Industry leaders in air conditioner and refrigeration joined with NRDC in new HFC commitments.
 

  • Eight companies and AHRI (the industry trade group) joined NRDC in a letter to the California Air Resources Board supporting rapid implementation of the California Cooling Act. 
  • These industry leaders added a new commitment, going beyond the SB 1013, by supporting rules to convert new home air conditioners to new safer refrigerants by 2023.
  • And, crucially, the industry-NRDC coalition committed to support the adoption of these requirements in states all across the nation
Yours truly with Joe Trauger, AHRI

State action and industry-environmental cooperation are shoring up the Washington leadership void.
 

California, New York, Maryland, and Connecticut are stepping up, with industry and environmental support, to counter the ill winds blowing from the nation’s capital. 

The states are patterning their HFC rules on the smart HFC limits set by Environmental Protection Agency in 2015 and 2016, under the 1990 Clean Air Act. The agency’s “Significant New Alternatives Policy” (SNAP) program has guided industry investments in safer alternatives to replace the ozone-depleting CFCs for nearly 25 years. The law requires EPA to keep lists of acceptable and unacceptable alternatives, and to update those lists when safer alternatives are developed. 

EPA originally listed HFCs in 1994 as an improvement over the ozone-depleting and climate-damaging CFCs. To their credit, leading companies invested more than a billion dollars over the next two decades to develop safer coolants (ranging from hydrocarbons to hydrofluoroolefins (HFOs)) and to redesign air conditioning and refrigeration equipment to use them. The alternative compounds have much lower heat-trapping power (GWP) than today’s HFCs—some with as little as 1/1000th the impact. And the new equipment uses less energy, which means less carbon pollution from power plants. 

The EPA SNAP rules went a long way to meeting America’s national commitment to replace these super pollutants, embodied in the HFC amendment to the Montreal Protocol (the treaty that saved the ozone layer) adopted in Kigali, Rwanda, in 2016. 
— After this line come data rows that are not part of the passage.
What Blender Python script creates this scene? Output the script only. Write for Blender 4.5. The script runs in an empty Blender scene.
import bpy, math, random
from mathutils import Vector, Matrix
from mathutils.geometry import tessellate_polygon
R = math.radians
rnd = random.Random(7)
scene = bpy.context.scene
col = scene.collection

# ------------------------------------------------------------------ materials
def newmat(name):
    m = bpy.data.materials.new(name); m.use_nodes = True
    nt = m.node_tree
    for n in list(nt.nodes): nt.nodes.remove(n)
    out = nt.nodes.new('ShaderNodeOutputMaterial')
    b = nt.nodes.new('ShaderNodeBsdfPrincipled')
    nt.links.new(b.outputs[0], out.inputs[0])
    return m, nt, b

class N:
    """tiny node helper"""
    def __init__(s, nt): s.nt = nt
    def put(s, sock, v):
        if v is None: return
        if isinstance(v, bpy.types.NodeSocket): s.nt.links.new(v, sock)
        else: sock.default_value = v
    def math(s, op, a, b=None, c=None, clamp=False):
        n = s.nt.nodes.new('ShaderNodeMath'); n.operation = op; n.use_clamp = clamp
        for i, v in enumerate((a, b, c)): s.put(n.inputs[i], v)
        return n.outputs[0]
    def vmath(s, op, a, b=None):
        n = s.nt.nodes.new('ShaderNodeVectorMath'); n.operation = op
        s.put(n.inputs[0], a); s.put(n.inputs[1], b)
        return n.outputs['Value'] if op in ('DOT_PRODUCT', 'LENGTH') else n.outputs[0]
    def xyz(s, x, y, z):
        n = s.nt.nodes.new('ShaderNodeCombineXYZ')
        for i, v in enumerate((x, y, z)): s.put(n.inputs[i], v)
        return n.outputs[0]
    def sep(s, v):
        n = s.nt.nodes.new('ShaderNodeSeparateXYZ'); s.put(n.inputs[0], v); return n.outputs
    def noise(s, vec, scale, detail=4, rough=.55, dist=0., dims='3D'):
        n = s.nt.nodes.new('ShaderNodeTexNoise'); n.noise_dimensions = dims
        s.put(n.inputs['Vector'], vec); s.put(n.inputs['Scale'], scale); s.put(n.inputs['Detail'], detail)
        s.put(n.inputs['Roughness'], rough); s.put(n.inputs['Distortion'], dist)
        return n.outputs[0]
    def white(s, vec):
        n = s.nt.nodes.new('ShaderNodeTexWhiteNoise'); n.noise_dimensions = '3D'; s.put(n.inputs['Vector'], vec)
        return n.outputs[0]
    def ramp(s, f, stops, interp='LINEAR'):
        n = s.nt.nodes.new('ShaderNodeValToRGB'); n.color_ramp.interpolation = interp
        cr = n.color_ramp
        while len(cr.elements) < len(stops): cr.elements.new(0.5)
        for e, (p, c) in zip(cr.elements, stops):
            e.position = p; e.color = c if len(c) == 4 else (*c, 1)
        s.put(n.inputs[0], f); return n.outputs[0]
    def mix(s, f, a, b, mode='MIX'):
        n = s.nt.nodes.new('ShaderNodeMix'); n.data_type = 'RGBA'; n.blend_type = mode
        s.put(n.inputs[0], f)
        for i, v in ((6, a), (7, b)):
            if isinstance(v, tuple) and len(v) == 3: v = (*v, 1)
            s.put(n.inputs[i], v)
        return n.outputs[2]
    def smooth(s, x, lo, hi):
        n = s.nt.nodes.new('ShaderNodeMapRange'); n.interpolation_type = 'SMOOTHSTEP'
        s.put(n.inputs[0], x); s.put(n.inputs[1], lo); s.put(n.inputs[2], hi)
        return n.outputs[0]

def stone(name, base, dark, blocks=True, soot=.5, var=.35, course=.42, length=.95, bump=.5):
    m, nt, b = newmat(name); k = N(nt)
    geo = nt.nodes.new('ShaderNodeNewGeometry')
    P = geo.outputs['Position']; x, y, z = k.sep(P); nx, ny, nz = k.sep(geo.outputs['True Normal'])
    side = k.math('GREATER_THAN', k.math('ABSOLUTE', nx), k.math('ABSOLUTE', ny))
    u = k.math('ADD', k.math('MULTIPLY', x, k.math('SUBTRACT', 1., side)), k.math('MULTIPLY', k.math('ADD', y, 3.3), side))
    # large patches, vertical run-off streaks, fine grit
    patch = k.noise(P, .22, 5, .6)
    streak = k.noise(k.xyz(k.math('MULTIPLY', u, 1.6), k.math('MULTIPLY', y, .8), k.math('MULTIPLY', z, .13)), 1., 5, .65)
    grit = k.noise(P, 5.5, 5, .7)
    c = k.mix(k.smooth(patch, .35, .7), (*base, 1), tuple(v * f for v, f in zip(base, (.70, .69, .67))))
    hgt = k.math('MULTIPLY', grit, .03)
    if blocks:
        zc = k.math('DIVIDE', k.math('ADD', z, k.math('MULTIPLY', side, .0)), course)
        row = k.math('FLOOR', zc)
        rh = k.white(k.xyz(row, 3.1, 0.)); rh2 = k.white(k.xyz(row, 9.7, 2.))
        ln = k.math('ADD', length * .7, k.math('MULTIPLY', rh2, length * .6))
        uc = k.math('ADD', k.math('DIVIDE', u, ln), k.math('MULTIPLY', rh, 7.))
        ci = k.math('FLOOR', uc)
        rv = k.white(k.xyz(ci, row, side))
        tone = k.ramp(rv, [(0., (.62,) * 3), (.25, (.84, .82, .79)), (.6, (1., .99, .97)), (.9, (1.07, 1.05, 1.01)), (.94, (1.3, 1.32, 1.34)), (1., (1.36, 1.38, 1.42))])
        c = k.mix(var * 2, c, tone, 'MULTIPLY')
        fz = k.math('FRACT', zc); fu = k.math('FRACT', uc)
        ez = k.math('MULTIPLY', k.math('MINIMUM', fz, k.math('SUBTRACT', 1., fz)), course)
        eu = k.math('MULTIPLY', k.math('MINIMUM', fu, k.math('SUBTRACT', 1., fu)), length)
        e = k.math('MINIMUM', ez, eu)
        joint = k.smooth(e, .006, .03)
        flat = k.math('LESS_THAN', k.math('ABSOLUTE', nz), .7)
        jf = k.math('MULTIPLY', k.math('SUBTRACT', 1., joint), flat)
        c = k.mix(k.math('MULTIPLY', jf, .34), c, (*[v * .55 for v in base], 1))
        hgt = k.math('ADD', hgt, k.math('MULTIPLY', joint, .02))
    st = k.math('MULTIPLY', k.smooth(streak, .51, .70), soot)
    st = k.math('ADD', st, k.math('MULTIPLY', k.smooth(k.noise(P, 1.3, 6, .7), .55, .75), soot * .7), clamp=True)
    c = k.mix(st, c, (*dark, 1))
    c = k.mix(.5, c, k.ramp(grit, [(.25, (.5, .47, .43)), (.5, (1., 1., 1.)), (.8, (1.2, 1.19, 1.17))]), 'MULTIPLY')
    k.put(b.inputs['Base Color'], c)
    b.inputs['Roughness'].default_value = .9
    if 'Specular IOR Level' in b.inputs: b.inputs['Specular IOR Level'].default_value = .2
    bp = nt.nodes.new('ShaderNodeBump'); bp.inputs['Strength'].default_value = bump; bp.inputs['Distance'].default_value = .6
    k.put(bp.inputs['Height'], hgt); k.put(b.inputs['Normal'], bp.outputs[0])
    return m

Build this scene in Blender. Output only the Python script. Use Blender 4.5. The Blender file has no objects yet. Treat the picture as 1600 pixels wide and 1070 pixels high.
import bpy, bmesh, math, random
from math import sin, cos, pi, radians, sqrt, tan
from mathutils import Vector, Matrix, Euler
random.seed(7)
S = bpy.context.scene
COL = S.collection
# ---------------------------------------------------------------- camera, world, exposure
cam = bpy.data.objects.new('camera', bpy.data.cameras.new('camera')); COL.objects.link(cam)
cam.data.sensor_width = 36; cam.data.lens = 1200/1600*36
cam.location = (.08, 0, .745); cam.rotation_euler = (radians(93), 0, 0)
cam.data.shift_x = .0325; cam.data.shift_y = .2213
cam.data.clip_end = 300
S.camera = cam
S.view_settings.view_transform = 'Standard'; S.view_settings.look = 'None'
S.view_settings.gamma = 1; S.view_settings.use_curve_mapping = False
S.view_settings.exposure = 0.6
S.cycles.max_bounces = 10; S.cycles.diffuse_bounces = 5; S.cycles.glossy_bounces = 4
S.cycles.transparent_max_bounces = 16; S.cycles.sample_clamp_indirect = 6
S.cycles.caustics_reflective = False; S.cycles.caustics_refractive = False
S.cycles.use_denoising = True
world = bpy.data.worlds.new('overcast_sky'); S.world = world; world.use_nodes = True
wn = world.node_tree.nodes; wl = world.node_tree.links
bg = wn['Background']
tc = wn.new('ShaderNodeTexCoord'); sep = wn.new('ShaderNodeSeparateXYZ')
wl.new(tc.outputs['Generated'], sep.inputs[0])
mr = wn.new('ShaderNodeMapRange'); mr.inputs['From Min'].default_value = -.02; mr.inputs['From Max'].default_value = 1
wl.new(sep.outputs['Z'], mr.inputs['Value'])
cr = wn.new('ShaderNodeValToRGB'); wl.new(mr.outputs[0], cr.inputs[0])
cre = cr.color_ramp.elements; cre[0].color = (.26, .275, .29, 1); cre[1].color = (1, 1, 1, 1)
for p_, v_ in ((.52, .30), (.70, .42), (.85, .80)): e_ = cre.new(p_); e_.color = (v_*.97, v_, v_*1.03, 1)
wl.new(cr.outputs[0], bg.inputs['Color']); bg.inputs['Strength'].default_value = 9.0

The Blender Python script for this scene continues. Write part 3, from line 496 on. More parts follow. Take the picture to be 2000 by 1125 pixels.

Sadly, the HFC transition kicked off by EPA’s 2015 and 2016 rules has been thrown into turmoil by an adverse court decision—a divided 2-1 ruling from the federal appeals court in Washington, written by Judge Brett Kavanaugh—and by the Trump administration’s decision to roll back yet another EPA climate safeguard. And even though business leaders, Republican Senators, and conservative groups support ratifying the Kigali HFC agreement, President Trump still hasn’t decided whether to send it to the Senate for advice and consent.

Here again, industry and NRDC are working together. We’re appealing that court decision to the Supreme Court, which likely will decide in October whether to hear the case. The companies and NRDC filed our final briefs with the high court in the middle of this busy week (here and here). We’re working with industry to protect the current EPA rules. And we’re jointly supporting the Kigali Amendment.

But together with industry, we’re turning to the states to keep the HFC transition going, because we can’t count on Washington right now. We can’t let their anti-regulatory ideology trump the common ground between industry and the environmental community on the need to replace the super-polluting HFCs.

We’re going to work together—states, industry, and NRDC—to keep America on track to meet our international obligations. And we will succeed.